# Work to do
Print the lines of the data, starting with the first, up to and including the line where "def L(nt, a, b): nt.links.new(a, b)" appears.

# Material provided
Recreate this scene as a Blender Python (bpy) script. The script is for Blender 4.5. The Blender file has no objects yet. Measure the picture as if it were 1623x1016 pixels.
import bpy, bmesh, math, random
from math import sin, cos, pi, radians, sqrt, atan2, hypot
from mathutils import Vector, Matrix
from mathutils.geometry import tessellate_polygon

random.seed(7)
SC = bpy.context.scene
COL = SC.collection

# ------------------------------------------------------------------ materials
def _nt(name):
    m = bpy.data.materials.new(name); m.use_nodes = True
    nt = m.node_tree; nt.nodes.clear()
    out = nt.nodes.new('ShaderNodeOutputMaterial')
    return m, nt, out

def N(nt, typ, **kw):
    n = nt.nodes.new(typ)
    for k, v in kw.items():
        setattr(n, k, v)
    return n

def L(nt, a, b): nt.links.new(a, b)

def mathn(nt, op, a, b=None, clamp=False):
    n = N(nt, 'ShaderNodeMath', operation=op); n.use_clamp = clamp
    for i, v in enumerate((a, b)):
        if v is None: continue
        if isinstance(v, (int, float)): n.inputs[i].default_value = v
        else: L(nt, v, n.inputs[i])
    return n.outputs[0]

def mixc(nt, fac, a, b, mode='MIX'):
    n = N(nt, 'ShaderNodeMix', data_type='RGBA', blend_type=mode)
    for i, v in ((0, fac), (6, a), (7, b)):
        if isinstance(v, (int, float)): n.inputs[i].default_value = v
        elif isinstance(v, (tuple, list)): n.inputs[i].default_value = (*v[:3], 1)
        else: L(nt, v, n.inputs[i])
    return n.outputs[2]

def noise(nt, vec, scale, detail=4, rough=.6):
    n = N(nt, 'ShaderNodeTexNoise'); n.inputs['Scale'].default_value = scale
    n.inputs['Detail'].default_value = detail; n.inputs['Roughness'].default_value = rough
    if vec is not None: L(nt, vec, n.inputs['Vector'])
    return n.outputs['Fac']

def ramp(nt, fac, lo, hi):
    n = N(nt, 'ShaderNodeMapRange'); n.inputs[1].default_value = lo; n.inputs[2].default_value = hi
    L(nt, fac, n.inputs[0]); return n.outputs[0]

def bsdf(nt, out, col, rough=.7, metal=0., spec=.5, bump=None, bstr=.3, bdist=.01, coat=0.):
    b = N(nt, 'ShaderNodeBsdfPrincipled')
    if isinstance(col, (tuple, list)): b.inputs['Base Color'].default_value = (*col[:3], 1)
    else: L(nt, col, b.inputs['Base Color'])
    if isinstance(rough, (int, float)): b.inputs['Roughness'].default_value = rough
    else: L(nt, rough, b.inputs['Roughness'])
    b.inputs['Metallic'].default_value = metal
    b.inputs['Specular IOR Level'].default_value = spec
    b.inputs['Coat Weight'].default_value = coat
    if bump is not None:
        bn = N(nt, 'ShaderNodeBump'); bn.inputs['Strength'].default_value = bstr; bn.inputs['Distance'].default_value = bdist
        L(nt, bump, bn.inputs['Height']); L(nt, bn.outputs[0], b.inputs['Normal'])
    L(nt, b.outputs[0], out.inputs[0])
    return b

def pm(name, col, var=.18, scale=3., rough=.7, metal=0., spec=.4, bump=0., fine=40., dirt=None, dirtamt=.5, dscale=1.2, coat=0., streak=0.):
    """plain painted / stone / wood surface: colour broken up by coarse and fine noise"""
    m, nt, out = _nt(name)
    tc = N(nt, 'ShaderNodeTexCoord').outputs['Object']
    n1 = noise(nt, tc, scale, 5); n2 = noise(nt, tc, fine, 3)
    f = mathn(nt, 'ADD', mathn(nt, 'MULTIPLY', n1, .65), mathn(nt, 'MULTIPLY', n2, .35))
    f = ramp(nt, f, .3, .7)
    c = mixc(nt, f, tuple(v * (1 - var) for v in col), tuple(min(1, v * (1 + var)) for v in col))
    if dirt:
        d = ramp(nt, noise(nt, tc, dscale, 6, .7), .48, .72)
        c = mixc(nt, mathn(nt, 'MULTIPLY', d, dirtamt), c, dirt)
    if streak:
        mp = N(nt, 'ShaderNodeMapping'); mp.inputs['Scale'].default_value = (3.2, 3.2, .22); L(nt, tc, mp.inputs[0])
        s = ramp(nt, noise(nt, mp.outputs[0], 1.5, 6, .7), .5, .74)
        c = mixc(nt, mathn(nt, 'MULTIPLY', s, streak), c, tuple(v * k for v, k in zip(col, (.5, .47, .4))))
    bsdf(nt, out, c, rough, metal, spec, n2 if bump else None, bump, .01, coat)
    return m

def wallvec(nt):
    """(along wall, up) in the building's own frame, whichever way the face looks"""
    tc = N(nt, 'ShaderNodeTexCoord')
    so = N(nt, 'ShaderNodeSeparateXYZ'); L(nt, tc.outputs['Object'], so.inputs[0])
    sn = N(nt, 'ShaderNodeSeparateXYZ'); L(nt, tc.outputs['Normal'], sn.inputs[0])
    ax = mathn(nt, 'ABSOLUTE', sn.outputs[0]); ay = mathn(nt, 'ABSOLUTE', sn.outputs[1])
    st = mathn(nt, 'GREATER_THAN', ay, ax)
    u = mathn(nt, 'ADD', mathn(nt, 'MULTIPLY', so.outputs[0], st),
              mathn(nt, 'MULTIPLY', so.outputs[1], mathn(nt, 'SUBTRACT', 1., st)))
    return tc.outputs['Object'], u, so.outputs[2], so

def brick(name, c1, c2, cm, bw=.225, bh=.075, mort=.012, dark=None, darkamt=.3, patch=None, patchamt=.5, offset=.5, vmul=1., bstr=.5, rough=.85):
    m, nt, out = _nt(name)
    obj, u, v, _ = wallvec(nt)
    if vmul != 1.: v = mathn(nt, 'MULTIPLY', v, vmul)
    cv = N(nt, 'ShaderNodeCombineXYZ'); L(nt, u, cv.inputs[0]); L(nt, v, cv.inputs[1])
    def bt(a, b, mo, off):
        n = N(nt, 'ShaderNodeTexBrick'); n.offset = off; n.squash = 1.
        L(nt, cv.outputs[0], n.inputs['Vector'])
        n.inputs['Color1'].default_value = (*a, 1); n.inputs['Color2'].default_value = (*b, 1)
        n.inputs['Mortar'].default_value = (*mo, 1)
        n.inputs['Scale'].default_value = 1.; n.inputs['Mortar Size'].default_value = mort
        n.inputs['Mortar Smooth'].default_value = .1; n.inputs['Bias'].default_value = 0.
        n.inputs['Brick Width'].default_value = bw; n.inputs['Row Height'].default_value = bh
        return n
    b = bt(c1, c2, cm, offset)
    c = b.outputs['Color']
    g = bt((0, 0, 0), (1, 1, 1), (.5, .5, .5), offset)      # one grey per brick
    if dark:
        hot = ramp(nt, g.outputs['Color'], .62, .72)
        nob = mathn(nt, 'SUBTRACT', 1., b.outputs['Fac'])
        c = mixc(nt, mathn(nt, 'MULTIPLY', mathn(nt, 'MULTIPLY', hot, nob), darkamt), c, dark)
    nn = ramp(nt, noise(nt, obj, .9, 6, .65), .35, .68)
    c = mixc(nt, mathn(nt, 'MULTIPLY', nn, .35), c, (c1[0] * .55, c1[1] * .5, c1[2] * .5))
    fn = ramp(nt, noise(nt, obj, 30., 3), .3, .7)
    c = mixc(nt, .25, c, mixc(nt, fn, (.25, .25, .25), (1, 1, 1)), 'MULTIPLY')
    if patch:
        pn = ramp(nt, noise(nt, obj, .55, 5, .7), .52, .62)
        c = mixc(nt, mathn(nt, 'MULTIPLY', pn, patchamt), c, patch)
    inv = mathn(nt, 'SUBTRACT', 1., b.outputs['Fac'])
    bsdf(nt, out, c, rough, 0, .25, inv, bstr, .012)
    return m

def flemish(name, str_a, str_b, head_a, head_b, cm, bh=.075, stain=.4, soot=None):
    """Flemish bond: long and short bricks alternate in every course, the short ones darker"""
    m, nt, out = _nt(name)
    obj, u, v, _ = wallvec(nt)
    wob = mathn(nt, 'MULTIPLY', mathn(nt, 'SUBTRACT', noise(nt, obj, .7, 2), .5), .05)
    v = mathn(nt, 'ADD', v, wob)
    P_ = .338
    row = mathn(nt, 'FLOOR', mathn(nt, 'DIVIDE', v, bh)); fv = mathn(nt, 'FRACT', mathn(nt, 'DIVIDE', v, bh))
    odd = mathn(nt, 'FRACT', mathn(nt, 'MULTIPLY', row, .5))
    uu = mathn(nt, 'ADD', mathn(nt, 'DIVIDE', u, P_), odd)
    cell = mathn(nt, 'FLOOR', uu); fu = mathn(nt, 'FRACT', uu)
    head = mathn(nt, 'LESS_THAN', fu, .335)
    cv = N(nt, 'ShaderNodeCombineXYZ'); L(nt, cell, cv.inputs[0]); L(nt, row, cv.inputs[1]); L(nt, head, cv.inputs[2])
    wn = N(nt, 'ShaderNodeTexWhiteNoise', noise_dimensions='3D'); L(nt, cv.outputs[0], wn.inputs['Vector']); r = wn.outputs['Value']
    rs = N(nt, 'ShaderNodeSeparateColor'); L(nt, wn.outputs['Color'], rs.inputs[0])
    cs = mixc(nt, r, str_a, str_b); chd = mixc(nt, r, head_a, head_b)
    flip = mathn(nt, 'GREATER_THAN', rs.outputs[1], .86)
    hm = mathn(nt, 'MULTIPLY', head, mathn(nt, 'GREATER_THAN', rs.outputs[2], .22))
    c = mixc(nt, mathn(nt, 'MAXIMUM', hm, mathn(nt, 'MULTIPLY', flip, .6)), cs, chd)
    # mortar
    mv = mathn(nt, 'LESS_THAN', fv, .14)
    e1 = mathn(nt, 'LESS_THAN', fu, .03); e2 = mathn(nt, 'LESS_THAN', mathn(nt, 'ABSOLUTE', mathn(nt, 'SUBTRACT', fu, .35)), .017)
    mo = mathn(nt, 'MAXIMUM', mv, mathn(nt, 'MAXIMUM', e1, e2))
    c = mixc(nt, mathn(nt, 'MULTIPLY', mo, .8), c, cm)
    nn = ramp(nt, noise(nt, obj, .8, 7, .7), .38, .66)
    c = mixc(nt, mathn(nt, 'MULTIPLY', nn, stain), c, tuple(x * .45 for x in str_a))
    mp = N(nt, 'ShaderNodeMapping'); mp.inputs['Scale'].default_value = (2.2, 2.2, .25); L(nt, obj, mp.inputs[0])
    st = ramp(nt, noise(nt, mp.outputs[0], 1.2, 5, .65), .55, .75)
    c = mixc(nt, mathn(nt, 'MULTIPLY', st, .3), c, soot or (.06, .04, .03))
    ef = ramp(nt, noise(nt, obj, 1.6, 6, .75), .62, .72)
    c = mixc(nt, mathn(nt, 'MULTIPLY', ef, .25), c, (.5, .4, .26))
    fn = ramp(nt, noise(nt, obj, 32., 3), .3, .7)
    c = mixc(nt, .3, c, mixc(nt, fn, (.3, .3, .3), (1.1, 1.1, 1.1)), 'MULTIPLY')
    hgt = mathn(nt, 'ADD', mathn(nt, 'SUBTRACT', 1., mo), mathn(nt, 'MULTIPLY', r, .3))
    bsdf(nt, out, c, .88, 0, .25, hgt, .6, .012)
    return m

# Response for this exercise
Recreate this scene as a Blender Python (bpy) script. The script is for Blender 4.5. The Blender file has no objects yet. Measure the picture as if it were 1623x1016 pixels.
import bpy, bmesh, math, random
from math import sin, cos, pi, radians, sqrt, atan2, hypot
from mathutils import Vector, Matrix
from mathutils.geometry import tessellate_polygon

random.seed(7)
SC = bpy.context.scene
COL = SC.collection

# ------------------------------------------------------------------ materials
def _nt(name):
    m = bpy.data.materials.new(name); m.use_nodes = True
    nt = m.node_tree; nt.nodes.clear()
    out = nt.nodes.new('ShaderNodeOutputMaterial')
    return m, nt, out

def N(nt, typ, **kw):
    n = nt.nodes.new(typ)
    for k, v in kw.items():
        setattr(n, k, v)
    return n

def L(nt, a, b): nt.links.new(a, b)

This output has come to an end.